Pre-tax profits surged to £233m, excluding special items, in the postal operator’s half-year results, compared with £94m in 2012. Revenues were 2% higher in the six-month period to 29 September, hitting £4.5m (2012: £4.3m).
Revenues from letters and marketing mail shrank by 5% and 3% respectively to £1.7m and £545,000, although this was offset by a 9% boost in parcel revenues, attributed to growth in e-retailing, to £1.5m (2012: £1.3m). Parcel revenue now accounts for 51% of the total group revenue.
Volumes of letters being posted fell by 6% to 6.5m, despite a boost from energy companies warning their customers of impending price hikes, while Parcelforce Worldwide volumes increased by 9% to 34m. UK parcel volumes were broadly unchanged due to the impact of the new sized-based pricing and a slow-down in e-retailing during the good summer weather. European performance remained strong.

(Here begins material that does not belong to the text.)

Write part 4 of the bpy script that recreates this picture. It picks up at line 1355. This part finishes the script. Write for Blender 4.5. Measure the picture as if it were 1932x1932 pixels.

Presenting the results, chief executive Moya Greene said they were in line with expectations. She highlighted ongoing customer reaction to the continued threat of industrial action, which had resulted in a slow-down in new business and customers switching to competitors to avoid the impact of potentials strikes.
Greene said that discussions with the Communication Workers Union (CWU) on a new multi-year agreement were ongoing. “Significant progress is being made on proposals for a legal framework to deliver a stable industrial relations environment, protections for employees and a competitive pay increase. A new agreement will create an agenda for change in Royal Mail and a new model for how we work together with the CWU. Building on pre-existing agreements, it will help us to complete our modernisation and build a strong platform for the future success of the company,” she added.
Greene said that the group was experiencing more competition from business mail deliveries but that the business was working to address that. “We are seeing increased competition in the direct delivery of business mail, with TNT Post UK extending its alternative delivery operations to Greater Manchester.
"Unchecked, this could lead to cherry-picking of more profitable, higher-density delivery areas and could undermine the sustainability of the Universal Service. We are reassured that the regulator will act to protect the Universal Service, given its primary duty, but we are not complacent.”
The CWU said the results showed there was no need for privatisation.
CWU general secretary, Billy Hayes, said: “These results are based on performance when Royal Mail was still in public ownership. The rise in profits is further proof that there was no need to privatise this successful company.
“A profitable, successful and well-loved institution was flogged on the cheap when these latest figures show it was healthy and in good hands. The government’s arguments continue to crumble.
“These profits should be public money, not paid out to hedge funds and city institutions in dividends.”
Share price soared from 330p to 568pin early trading.